Soy, como diría Jorge Negrete, puro mexicano. Pero, seré sincera. Nací en Monterrey, casi Texas, y de niña, prefería a Santa Clós porque los Reyes Magos se tardaban demasiado en llegar. Me da pena admitirlo, pero conocí los altares de muertos en un programa de televisión por cable. Por estos motivos, las tradiciones Mexicanas siguen sorprendiéndome; y lo disfruto.
Esa mañana de Diciembre, me decidí a visitar la Basílica de Guadalupe de mi ciudad. Se acercaba el 12 y quise disfrutar de las festividades. Entusiasmé a mis tres hijos y partimos.
La palabra fiesta no había sido la adecuada para describir la congestión peatonal que enfrentamos. Los trapos se daban gusto haciendo señales. Nos estacionamos bastante lejos y bajamos a un olor de canela y humo que yo recordaba, no sé por qué. Las calles eran pasillos estrechos porque, en ambas aceras, se habían acomodado puesteros ambulantes, amparados por una lideresa local.
Conforme nos acercábamos, aumentaban el gentío y el ruido. Mis hijos se detenían en cada puesto y señalaban cosas, asombrados. Había dulces de leche y charamuscas de todas las formas, acomodadas junto a crucifijos, estampitas y bolsas de papas fritas con chile y limón. Había caramelos colgando de un mecate encima de juguetes chinos que emitían sonidos electrónicos. ¡Mira, mamá! ¡Mamá, mira! No sé quién estaba más sorprendido. Caminamos junto a panes de muertos que cantaban albures y refranes, provocando carcajadas y tuvimos que esquivar la cubeta de agua que el tendero del “Restorán y Tortería el Piojo” arrojó a la calle, causando que mi hijo menor casi tumbara una olla de champurrado que humeaba furiosa.

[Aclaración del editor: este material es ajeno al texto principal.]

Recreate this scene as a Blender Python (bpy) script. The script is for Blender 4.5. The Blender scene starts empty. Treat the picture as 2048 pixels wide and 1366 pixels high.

Para cuando llegamos al patio de la iglesia, habíamos comido churros, tamales y unos tamarindos con chile que nos pintaron de rojo los dedos y la lengua. Todo acompañado con dos cocas heladas, hablando de tradiciones.
El olor a cera nos llegó de la pequeña capilla que está junto al templo. Las veladoras cubrían el suelo como una alfombra hirviente de luces de colores. Compramos una y la encendimos, acomodándola junto a todas las demás. Fue en ese momento, que nos sentimos parte de ese Todo. Nuestra luz se sumaba a las demás y nuestros deseos se fundían con los de todos los mexicanos, haciéndose uno. Todos lo sentimos y, sin notarlo, nos tomamos de las manos.
Salimos en silencio. Entonces, escuché que alguien me llamaba. Volví la cabeza y vi que directo hacia mi venía un monstruo. Gritaba algo, pero mi cerebro, horrorizado, no registraba las palabras. Era un hombre con todo el cuerpo cubierto de pelo y con cara de simio. Al acercarse, el gorila se quitó la máscara y pude ver la cara sudorosa de don Memo, un simpático señor que asiste a los cursos de alfabetización para adultos que imparto los jueves. Con mucho orgullo me contó que es parte del grupo de matlachines de su colonia y que venía de danzarle a “su Virgencita”. Todavía no averiguo por qué los matlachines llevan un chango en su peregrinar ¿Ustedes saben?